Using the data beneath, show every line that includes the word "script".

--------------------------------------------------

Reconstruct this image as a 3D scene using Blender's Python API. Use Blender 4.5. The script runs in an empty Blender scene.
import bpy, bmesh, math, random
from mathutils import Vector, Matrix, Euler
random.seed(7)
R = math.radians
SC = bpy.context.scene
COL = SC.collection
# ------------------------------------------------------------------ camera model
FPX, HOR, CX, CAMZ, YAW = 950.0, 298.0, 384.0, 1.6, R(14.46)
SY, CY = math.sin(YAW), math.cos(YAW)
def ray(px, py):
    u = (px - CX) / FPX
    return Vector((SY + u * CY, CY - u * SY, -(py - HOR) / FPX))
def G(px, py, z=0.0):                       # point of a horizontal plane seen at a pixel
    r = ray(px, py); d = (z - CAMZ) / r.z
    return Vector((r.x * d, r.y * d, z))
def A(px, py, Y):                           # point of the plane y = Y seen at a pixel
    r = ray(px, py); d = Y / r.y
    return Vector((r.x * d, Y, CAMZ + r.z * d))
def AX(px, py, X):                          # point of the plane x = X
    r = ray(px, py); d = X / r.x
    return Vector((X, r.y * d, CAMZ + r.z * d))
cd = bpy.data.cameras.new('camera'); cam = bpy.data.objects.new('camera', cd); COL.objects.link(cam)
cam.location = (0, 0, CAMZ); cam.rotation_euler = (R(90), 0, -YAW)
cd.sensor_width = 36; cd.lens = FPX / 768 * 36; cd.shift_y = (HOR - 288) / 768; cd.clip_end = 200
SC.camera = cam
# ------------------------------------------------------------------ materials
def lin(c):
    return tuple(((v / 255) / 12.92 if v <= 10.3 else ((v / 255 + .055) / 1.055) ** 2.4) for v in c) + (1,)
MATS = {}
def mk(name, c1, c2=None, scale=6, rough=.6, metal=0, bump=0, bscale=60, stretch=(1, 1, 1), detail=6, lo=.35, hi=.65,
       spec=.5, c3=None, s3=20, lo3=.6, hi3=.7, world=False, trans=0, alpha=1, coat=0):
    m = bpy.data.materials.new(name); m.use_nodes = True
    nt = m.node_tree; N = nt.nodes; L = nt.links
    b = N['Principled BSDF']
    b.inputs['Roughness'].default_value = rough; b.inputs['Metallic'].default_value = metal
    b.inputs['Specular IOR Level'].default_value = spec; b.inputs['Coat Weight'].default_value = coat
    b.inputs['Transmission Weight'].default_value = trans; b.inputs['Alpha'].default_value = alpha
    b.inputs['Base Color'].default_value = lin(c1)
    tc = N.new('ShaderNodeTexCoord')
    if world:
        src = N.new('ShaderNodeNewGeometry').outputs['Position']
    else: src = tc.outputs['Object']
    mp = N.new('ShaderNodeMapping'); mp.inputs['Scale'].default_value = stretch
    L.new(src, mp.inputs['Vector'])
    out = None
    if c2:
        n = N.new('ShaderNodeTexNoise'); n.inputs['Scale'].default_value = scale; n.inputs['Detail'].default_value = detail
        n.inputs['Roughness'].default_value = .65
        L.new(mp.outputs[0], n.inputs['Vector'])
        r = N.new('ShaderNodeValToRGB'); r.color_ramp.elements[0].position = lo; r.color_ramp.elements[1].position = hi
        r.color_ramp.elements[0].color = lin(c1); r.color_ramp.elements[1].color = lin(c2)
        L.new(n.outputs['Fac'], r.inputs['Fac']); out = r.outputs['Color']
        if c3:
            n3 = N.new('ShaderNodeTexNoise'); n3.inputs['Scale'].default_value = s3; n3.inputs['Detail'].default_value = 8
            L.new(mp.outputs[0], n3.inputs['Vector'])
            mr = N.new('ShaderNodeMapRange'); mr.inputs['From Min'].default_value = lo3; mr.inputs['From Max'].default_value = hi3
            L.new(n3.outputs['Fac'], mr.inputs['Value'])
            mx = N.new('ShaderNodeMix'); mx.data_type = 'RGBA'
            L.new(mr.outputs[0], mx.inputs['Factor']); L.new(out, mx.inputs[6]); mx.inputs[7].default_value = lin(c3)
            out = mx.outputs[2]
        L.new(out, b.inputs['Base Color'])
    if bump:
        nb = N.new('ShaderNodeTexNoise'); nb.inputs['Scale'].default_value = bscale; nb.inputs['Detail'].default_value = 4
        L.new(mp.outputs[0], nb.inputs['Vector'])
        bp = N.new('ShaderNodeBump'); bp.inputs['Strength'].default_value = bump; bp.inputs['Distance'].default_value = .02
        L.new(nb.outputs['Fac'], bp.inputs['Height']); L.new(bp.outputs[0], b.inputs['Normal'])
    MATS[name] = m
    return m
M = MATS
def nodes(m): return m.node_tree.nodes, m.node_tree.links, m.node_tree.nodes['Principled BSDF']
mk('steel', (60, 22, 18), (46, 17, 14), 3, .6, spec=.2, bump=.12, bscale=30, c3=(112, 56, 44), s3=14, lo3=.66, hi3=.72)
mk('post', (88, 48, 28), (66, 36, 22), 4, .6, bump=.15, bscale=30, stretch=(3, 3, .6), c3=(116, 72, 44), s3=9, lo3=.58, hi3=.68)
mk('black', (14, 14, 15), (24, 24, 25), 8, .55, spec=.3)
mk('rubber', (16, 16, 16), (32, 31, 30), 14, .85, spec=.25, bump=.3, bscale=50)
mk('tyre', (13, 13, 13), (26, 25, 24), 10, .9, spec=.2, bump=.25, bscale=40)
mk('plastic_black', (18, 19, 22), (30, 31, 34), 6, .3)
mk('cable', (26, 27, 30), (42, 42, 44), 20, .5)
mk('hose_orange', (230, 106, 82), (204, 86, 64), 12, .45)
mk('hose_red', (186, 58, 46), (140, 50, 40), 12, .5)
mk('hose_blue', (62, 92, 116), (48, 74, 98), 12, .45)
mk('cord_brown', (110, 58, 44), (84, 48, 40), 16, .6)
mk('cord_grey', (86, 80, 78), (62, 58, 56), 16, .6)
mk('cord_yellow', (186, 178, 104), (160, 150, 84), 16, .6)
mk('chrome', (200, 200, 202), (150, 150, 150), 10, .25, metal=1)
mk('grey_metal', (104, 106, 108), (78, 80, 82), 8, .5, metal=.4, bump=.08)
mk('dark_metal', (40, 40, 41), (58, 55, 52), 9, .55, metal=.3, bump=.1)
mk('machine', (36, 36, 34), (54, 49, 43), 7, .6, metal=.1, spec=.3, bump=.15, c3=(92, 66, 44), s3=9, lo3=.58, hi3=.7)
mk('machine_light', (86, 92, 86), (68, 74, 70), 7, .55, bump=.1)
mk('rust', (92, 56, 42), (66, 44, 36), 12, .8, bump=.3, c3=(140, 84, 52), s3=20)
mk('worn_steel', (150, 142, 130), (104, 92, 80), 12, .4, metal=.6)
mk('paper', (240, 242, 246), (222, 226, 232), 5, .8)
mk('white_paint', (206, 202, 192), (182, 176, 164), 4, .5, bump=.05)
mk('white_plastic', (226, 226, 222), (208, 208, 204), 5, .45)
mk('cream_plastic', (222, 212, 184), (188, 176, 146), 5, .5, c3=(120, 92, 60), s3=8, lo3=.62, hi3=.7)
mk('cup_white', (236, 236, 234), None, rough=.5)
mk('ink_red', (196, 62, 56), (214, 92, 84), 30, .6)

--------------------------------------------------

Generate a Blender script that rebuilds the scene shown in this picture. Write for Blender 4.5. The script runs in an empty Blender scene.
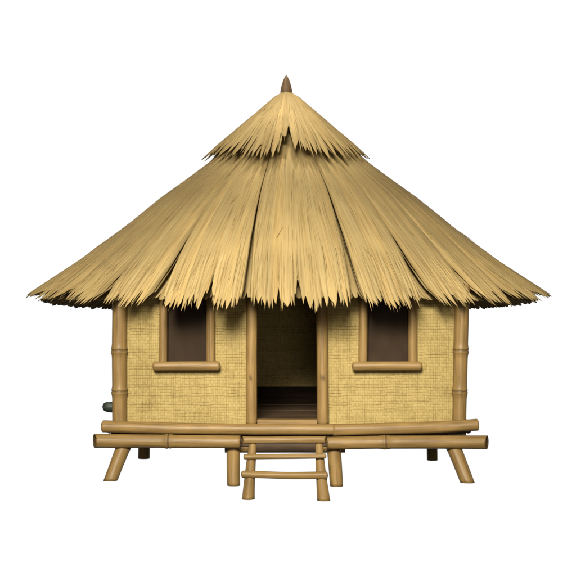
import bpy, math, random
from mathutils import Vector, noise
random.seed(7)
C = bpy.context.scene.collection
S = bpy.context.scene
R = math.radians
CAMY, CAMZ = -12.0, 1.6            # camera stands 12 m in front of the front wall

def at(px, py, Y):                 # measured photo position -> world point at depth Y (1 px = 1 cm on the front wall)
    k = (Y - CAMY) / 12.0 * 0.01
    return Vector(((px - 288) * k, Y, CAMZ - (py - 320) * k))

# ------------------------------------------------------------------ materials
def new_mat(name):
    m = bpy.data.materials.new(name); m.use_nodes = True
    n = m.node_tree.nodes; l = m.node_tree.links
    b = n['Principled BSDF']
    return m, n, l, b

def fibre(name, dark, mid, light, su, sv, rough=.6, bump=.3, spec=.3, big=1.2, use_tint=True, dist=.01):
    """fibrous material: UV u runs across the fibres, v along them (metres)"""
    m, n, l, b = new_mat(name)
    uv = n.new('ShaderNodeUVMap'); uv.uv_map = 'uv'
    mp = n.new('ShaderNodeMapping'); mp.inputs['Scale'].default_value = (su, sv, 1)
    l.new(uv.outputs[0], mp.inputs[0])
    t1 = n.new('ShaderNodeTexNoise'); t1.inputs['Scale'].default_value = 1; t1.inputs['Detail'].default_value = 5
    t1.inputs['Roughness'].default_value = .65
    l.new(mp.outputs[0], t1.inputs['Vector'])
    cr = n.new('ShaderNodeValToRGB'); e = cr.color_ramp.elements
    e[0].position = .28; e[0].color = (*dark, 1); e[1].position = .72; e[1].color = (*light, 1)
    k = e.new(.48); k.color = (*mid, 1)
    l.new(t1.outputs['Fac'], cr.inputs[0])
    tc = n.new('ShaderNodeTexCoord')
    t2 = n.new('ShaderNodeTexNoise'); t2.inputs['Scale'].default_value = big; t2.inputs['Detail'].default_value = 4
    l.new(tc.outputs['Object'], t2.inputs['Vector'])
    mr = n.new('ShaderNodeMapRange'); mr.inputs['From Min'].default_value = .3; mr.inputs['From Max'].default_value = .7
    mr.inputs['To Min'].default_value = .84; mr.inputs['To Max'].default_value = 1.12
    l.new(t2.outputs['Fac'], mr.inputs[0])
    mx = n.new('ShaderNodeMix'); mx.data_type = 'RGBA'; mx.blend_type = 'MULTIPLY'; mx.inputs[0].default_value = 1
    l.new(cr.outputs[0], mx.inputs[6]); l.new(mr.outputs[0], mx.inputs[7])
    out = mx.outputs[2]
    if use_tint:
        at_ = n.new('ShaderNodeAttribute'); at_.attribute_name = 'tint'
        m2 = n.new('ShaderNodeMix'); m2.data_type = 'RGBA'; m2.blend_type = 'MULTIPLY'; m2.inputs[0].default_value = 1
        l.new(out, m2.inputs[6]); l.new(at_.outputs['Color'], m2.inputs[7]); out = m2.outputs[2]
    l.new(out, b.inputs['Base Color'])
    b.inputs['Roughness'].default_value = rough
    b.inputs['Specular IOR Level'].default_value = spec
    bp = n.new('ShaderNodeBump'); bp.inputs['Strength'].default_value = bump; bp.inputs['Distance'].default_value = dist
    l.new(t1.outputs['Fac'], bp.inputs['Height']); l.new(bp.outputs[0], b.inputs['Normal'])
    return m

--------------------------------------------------

### Written solution
Reconstruct this image as a 3D scene using Blender's Python API. Use Blender 4.5. The script runs in an empty Blender scene.
Generate a Blender script that rebuilds the scene shown in this picture. Write for Blender 4.5. The script runs in an empty Blender scene.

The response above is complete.